No, it was our fault. We drove him away – “we” in this case being both the fans and the media.

The fans saw his talent, his abilities, and took him to heart. First they made him a hero. Then they made him a god.

Jordan never wanted that. He told us so a million times. All he wanted to do was play the game. It probably never even dawned on him that he might well be the best to have ever played that game until we told him so. He just felt lucky to be able to make a living doing what he loved best.

But the fans wouldn’t let up. And the press, who had been among his most loyal disciples at the start and who had played a large role in his transfiguration, began to assume the identity of Judas.

It was the press who made his extraordinary talent look like nothing more than an attempt to upstage his teammates.
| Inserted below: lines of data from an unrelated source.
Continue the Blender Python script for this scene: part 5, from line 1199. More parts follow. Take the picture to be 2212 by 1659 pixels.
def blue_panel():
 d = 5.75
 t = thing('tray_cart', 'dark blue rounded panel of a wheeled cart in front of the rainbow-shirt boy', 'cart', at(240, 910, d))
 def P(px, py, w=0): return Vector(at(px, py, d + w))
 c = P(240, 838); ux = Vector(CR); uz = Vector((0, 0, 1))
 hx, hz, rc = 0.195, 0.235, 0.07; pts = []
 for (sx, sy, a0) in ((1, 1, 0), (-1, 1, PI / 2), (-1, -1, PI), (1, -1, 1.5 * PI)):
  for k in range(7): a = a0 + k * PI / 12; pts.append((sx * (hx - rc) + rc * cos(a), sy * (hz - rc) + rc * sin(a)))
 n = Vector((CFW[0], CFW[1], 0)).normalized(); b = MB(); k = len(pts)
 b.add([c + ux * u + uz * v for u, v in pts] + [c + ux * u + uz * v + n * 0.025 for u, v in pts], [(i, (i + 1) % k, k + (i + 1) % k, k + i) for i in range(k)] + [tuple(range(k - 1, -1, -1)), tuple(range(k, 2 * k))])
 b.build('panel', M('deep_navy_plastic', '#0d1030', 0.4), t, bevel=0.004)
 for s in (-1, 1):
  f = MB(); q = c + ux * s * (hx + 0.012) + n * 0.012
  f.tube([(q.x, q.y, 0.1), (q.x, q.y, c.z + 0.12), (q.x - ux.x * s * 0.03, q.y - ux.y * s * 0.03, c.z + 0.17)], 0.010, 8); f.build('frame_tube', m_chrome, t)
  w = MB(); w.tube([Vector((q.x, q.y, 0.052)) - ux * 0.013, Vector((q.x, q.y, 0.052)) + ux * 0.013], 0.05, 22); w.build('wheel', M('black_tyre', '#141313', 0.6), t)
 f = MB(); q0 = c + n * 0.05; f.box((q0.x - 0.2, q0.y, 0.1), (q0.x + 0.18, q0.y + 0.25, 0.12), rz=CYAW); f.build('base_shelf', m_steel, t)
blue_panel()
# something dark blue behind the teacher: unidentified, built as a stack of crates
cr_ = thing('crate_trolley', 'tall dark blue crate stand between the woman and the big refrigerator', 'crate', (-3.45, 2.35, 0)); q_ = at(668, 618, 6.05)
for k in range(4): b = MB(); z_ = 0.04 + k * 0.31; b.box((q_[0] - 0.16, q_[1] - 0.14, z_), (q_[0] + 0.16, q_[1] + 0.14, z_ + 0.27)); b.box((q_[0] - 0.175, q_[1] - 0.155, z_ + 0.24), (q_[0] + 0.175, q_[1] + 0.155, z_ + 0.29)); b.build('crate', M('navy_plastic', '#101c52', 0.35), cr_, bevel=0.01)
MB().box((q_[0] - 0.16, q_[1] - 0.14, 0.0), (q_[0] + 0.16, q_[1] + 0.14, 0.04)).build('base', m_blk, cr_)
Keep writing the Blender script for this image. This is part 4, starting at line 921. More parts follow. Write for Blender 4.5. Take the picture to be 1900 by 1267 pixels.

It was the press that took what was probably just an innocent game of poker at Atlantic City and a few friendly wagers on the golf course and made it all seem like the Second Coming of Pete Rose. 

And it was the press who linked those allegations of a gambling problem with the murder of his father, thus creating questions that still persist in some minds despite the evidence and the testimony offered up by suspects and witnesses alike.

But it was the fans who kept lapping it all up and coming back for more, all the while still proclaiming their love. And so it is the fans who must bear the ultimate responsibility for robbing Michael Jordan of the joy his career once gave him.

And even though he ultimately returned, somehow it just hasn’t been the same. Not for the press. Not for his fans. And, I suspect, not for Michael.

In a Nike ad that aired on television at the height of his fame, Jordan walked onto a dark basketball court and shot baskets alone. No cheering crowd, no opponents looking to take him down, no Bob Costas sticking a microphone in his face asking silly questions. Just one man, shooting a little orange ball through a hoop.

“What if my name wasn't in lights?” we heard him ask during the ad. “Can you imagine that? I can.”

So can we, Michael. You made certain we could.

And some of us probably owe you an apology for that.